## [PROBLEM DETAILS]
Check every line below for the string "with", and copy the lines that contain it.

## [MATERIAL PROVIDED]

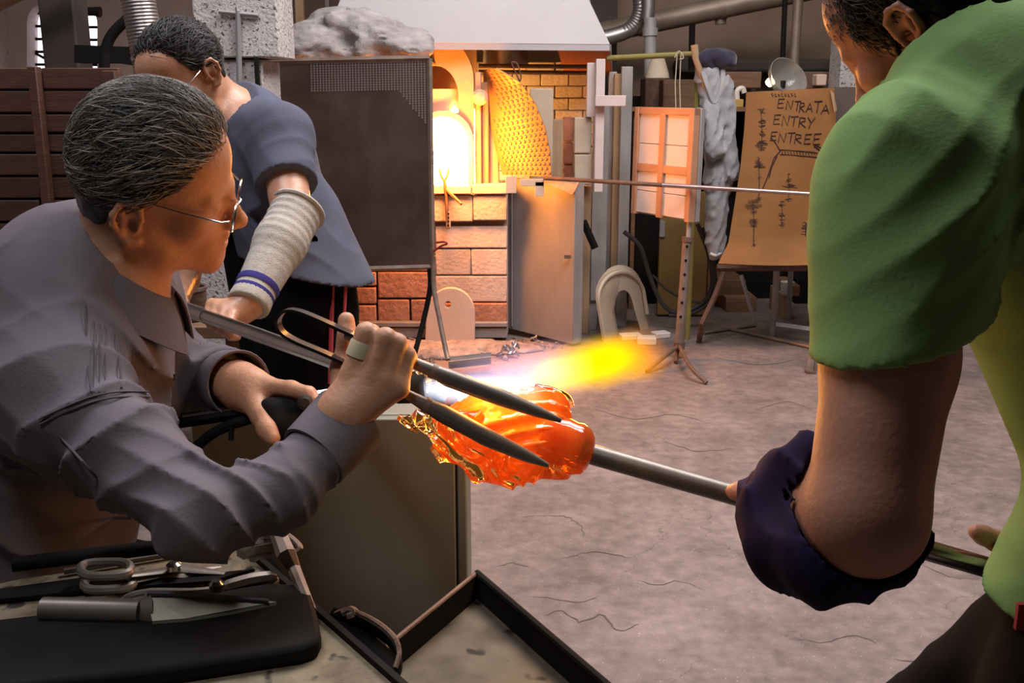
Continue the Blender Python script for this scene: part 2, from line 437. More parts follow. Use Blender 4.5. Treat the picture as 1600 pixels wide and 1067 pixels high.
def frame(f, up):
    f = V(f).normalized(); up = V(up); up = (up-f*up.dot(f)).normalized(); left = up.cross(f)
    return np.array([[left.x, f.x, up.x], [left.y, f.y, up.y], [left.z, f.z, up.z]])   # columns: left, forward, up
class Head:
    def __init__(s, c, f, up, sc=1.0, cy=-0.014, ry=0.097): s.c = npv(c); s.R = frame(f, up); s.sc = sc; s.c0 = np.array([0, cy, 0.034]); s.rr = np.array([0.075, ry, 0.084])
    def w(s, x, y, z): return s.c+s.R@np.array([x, y, z])*s.sc
    def loc(s, P): return (P-s.c)@s.R/s.sc
    def e(s, c, r, k=0.015, R=None): return ell(s.w(*c), np.array(r)*s.sc, s.R if R is None else s.R@R, k)
    def cp(s, a, b, ra, rb=None, k=0.012): return cap(s.w(*a), s.w(*b), ra*s.sc, (ra if rb is None else rb)*s.sc, k)
    def prims(s, ear=(-0.012, -0.012)):
        p = [s.e(s.c0, s.rr), s.e((0, 0.045, 0.045), (0.060, 0.045, 0.052), 0.03),
             s.e((0, 0.040, -0.03), (0.060, 0.052, 0.075), 0.03), s.e((0, -0.02, -0.03), (0.066, 0.07, 0.06), 0.03)]
        for g in (-1, 1):
            p += [s.cp((g*0.056, -0.005, -0.045), (g*0.050, 0.02, -0.082), 0.017, 0.016, 0.02), s.cp((g*0.050, 0.02, -0.082), (g*0.014, 0.080, -0.108), 0.016, 0.016, 0.02),
                  s.e((g*0.046, 0.056, -0.026), (0.022, 0.024, 0.02), 0.02), s.cp((g*0.046, 0.074, 0.012), (g*0.008, 0.090, 0.012), 0.0085, 0.0095, 0.012)]
        p += [s.e((0, 0.078, -0.106), (0.022, 0.018, 0.019), 0.015), s.e((0, 0.074, -0.072), (0.034, 0.026, 0.032), 0.02)]
        for g in (-1, 1): p += [sub(s.e((g*0.033, 0.099, -0.004), (0.017, 0.014, 0.012)), 0.012)]
        for g in (-1, 1): p += [s.e((g*0.032, 0.077, -0.003), (0.0135, 0.0125, 0.0115), 0.004), s.cp((g*0.044, 0.080, 0.004), (g*0.020, 0.086, 0.005), 0.0035, 0.0035, 0.004)]
        p += [s.cp((0, 0.090, 0.006), (0, 0.112, -0.034), 0.008, 0.0095, 0.012), s.e((0, 0.114, -0.040), (0.0125, 0.012, 0.0105), 0.008)]
        for g in (-1, 1): p += [s.e((g*0.0125, 0.103, -0.043), (0.0075, 0.011, 0.0075), 0.006), sub(s.e((g*0.007, 0.108, -0.051), (0.004, 0.006, 0.003)), 0.003)]
        p += [s.e((0, 0.094, -0.066), (0.023, 0.010, 0.0065), 0.006), s.e((0, 0.092, -0.079), (0.021, 0.010, 0.0075), 0.006),
              sub(s.cp((-0.022, 0.098, -0.0725), (0.022, 0.098, -0.0725), 0.0022), 0.003), sub(s.cp((-0.02, 0.105, -0.0725), (0.02, 0.105, -0.0725), 0.003), 0.003)]
        ey, ez = ear
        for g in (-1, 1):
            def E(x, y, z): return (g*(0.074+x), ey+y, ez+z)
            p += [s.e(E(0.006, -0.006, 0.004), (0.005, 0.016, 0.027), 0.006)]
            ring = [(0.006, 0.012, 0.006), (0.010, 0.010, 0.024), (0.014, 0.0, 0.033), (0.018, -0.014, 0.031), (0.021, -0.022, 0.016), (0.019, -0.021, 0.0), (0.014, -0.014, -0.014), (0.010, -0.004, -0.026), (0.006, 0.006, -0.027)]
            p += [s.cp(E(*ring[i]), E(*ring[i+1]), 0.0042 if i < 6 else 0.0062, None, 0.004) for i in range(len(ring)-1)]
            p += [s.cp(E(0.013, -0.012, 0.018), E(0.012, -0.010, -0.008), 0.0035, None, 0.004), s.cp(E(0.008, 0.009, 0.003), E(0.009, 0.007, -0.008), 0.0042, None, 0.004),
                  sub(s.e(E(0.010, 0.0, -0.002), (0.008, 0.006, 0.009)), 0.004)]
        return p

def vnoise(P, sc, seed=0):
    """cheap smooth value noise in [-1,1]"""
    Q = P*sc; i = np.floor(Q).astype(np.int64); f = Q-i; f = f*f*(3-2*f); out = 0
    for dx in (0, 1):
        for dy in (0, 1):
            for dz in (0, 1):
                hsh = ((i[:, 0]+dx)*374761393+(i[:, 1]+dy)*668265263+(i[:, 2]+dz)*2147483647+seed*144665) & 0x7fffffff
                hsh = (hsh ^ (hsh >> 13))*1274126177 & 0x7fffffff; hsh = (hsh ^ (hsh >> 16)) & 0xffff
                w = (f[:, 0] if dx else 1-f[:, 0])*(f[:, 1] if dy else 1-f[:, 1])*(f[:, 2] if dz else 1-f[:, 2])
                out = out+w*(hsh/32767.5-1)
    return out
def folds(P, n, wl, amp, warp=0.03, ws=9.0, seed=1, ctr=None, rad=None):
    """fold ridges across direction n, wandering with noise; fading away from ctr"""
    if ctr is not None:
        r = np.linalg.norm(P-npv(ctr), axis=1)/rad
        if r.min() > 1.8: return np.zeros(len(P))
    t = P@(npv(n)/np.linalg.norm(npv(n)))+warp*vnoise(P, ws, seed); ph = 2*PI*t/wl
    w = np.abs(np.sin(ph/2)); d = amp*(w**0.6-0.6)*(0.6+0.4*vnoise(P, ws*1.3, seed+5))
    if ctr is not None: d = d*np.exp(-r*r*1.2)
    return d

def strands(head, cap_, n, seed, region, flow, length, lift, r, tones, segs=6, jit=0.35):
    """hair: thin tapered strands that follow the scalp; returns P, Q, cols"""
    rg = np.random.default_rng(seed); Pv, Qf, C = [], [], []
    u = rg.normal(size=(n*6, 3)); u /= np.linalg.norm(u, axis=1)[:, None]
    c0 = head.c0; rr = head.rr
    L = c0+u*rr
    keep = region(L); L = L[keep][:n]; n = len(L)
    nn = (L-c0)/rr**2; nn /= np.linalg.norm(nn, axis=1)[:, None]
    p = L.copy(); ln = length(L)*rg.uniform(0.6, 1.25, n); jt = rg.normal(0, jit, (n, 3)); lf = lift*rg.uniform(0.5, 1.3, n)
    pts = []
    for k in range(segs+1):
        q = (p-c0)/rr; m = np.linalg.norm(q, axis=1)[:, None]; q = q/m
        t = k/segs; off = lf*(0.35+0.65*math.sin(min(1, t*1.4)*PI/2))
        nn = q/rr; nn /= np.linalg.norm(nn, axis=1)[:, None]; base = c0+q*rr
        pts.append(base+nn*off[:, None])
        d = flow(base)+jt; d -= nn*(d*nn).sum(1)[:, None]; d /= np.linalg.norm(d, axis=1)[:, None]+1e-9
        p = base+d*(ln/segs)[:, None]
    pts = np.stack(pts, 1); tn = np.array(tones); tc = tn[rg.integers(0, len(tn), n)]
    a = np.zeros_like(pts); a[:, :-1] = pts[:, 1:]-pts[:, :-1]; a[:, -1] = a[:, -2]; a /= np.linalg.norm(a, axis=2)[..., None]+1e-9
    nrm = (pts-c0); nrm /= np.linalg.norm(nrm, axis=2)[..., None]; sd = np.cross(a, nrm); sd /= np.linalg.norm(sd, axis=2)[..., None]+1e-9
    tp = (1-0.8*(np.arange(segs+1)/segs)**2)[None, :, None]*r
    v = np.stack([pts+sd*tp, pts-sd*tp, pts+np.cross(sd, a)*tp*0.8], 2)       # n,segs+1,3,3
    P = v.reshape(-1, 3); cols = np.repeat(tc, (segs+1)*3, axis=0)
    bi = (np.arange(n)*(segs+1)*3)[:, None, None]+(np.arange(segs)*3)[None, :, None]
    q = []
    for i in range(3):
        j = (i+1) % 3; q.append(np.stack([bi+i, bi+j, bi+3+j, bi+3+i], -1))
    Q = np.concatenate(q, 2).reshape(-1, 4)
    return head.c+(P*head.sc)@head.R.T, Q, cols
def joinm(parts):
    P, Q, C = [], [], []; n = 0
    for p, q, c in parts: P.append(p); Q.append(q+n); C.append(c); n += len(p)
    return np.concatenate(P), np.concatenate(Q), np.concatenate(C)
def tonemat(name, rough=0.5, spec=0.4, sheen=0.0, bump=0.0):
    m = bpy.data.materials.new(name); m.use_nodes = True; nt = m.node_tree; b = nt.nodes['Principled BSDF']
    a = nt.nodes.new('ShaderNodeAttribute'); a.attribute_name = 'tone'; nt.links.new(a.outputs['Color'], b.inputs['Base Color'])
    b.inputs['Roughness'].default_value = rough; b.inputs['Specular IOR Level'].default_value = spec
    return m

def inflate(prims, da):
    out = []
    for p in prims:
        if p[0] == 'c': out.append(('c', p[1], p[2], p[3]+da, p[4]+da, p[5]))
        elif p[0] == 'k': out.append(p[:6]+tuple(w+da for w in p[6:10])+(p[10],))
    return out
# ---------------------------------------------------------------- materials
m_floor = M('concrete_floor', (0.155, 0.118, 0.106), (0.245, 0.188, 0.172), 3.4, 0.85, bump=0.6, bscale=28, c3=(0.29, 0.23, 0.21), spk=(0.5, 0.45, 0.43), spks=160, spkt=0.70)
m_plaster = M('old_plaster', (0.19, 0.13, 0.09), (0.26, 0.185, 0.135), 1.5, 0.9, bump=0.3, bscale=20, c3=(0.25, 0.19, 0.15))
m_plaster_g = M('grey_plaster', (0.32, 0.26, 0.245), (0.40, 0.335, 0.31), 1.5, 0.9, bump=0.3, bscale=20, spk=(0.14, 0.11, 0.09), spks=7, spkt=0.72)
m_darkroof = M('dark_ceiling', (0.012, 0.010, 0.010), (0.03, 0.025, 0.022), 2, 0.9)
m_block = M('speckled_concrete_block', (0.42, 0.39, 0.38), (0.54, 0.50, 0.49), 5, 0.9, bump=0.6, bscale=90, spk=(0.10, 0.08, 0.07), spks=75, spkt=0.60)
m_brick = M('refractory_brick', (0.50, 0.38, 0.31), (0.62, 0.49, 0.42), 6, 0.9, bump=0.6, bscale=45, c3=(0.40, 0.27, 0.20), rnd_obj=0.15)
m_redbrick = M('red_brick', (0.36, 0.15, 0.085), (0.46, 0.23, 0.15), 9, 0.9, bump=0.8, bscale=40, c3=(0.13, 0.065, 0.04), rnd_obj=0.15)
m_pink = M('pale_fireclay', (0.60, 0.43, 0.34), (0.66, 0.48, 0.39), 4, 0.85, bump=0.15, bscale=60)
m_ivory = M('ivory_fireclay', (0.52, 0.42, 0.31), (0.60, 0.50, 0.38), 5, 0.85, bump=0.2, bscale=50)
m_hood = M('white_painted_hood', (0.47, 0.44, 0.455), (0.50, 0.47, 0.485), 3, 0.5, spk=(0.42, 0.38, 0.38), spks=9, spkt=0.74)
m_hood_in = M('hood_orange_glow', (0.55, 0.17, 0.06), (0.48, 0.14, 0.05), 3, 0.6)  # furnace glow on the hood's inner end, put into the colour as orange
m_steel = M('grey_steel', (0.25, 0.235, 0.235), (0.31, 0.295, 0.295), 3, 0.5, metal=0.25, stretch=(2, 2, 0.6))
m_post = M('galvanised_post', (0.34, 0.32, 0.31), (0.43, 0.41, 0.40), 6, 0.5, metal=0.3, stretch=(3, 3, 0.5))
m_whitepost = M('white_painted_steel', (0.62, 0.52, 0.50), (0.68, 0.58, 0.56), 5, 0.5)
m_rust = M('rusty_iron', (0.12, 0.07, 0.05), (0.20, 0.12, 0.085), 14, 0.75, metal=0.3, bump=0.3, bscale=80)
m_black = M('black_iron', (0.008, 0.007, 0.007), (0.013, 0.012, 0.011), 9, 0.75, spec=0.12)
m_dkwood = M('dark_stained_board', (0.055, 0.022, 0.013), (0.10, 0.042, 0.024), 4, 0.6, bump=0.2, bscale=40, stretch=(1.0, 1, 9), rnd_obj=0.2)
m_wood = M('pale_timber', (0.33, 0.21, 0.12), (0.43, 0.29, 0.17), 5, 0.75, stretch=(6, 6, 0.7))
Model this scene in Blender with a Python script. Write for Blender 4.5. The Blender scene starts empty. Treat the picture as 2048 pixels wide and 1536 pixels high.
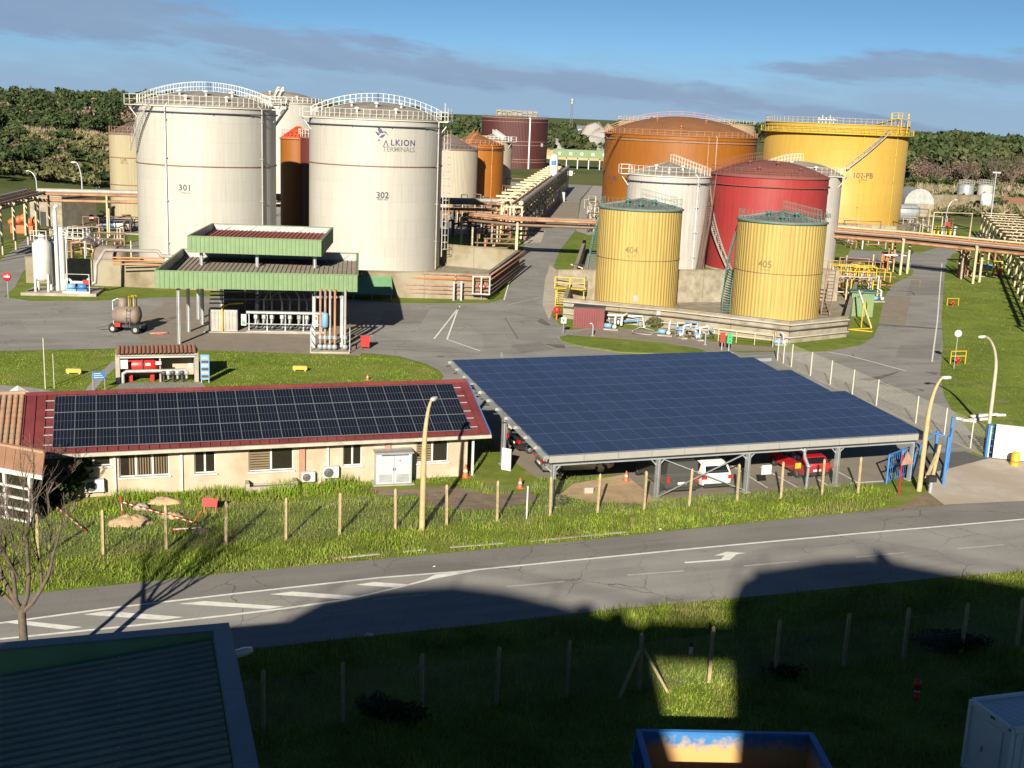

## [REPLY]
    """fold ridges across direction n, wandering with noise; fading away from ctr"""
Model this scene in Blender with a Python script. Write for Blender 4.5. The Blender scene starts empty. Treat the picture as 2048 pixels wide and 1536 pixels high.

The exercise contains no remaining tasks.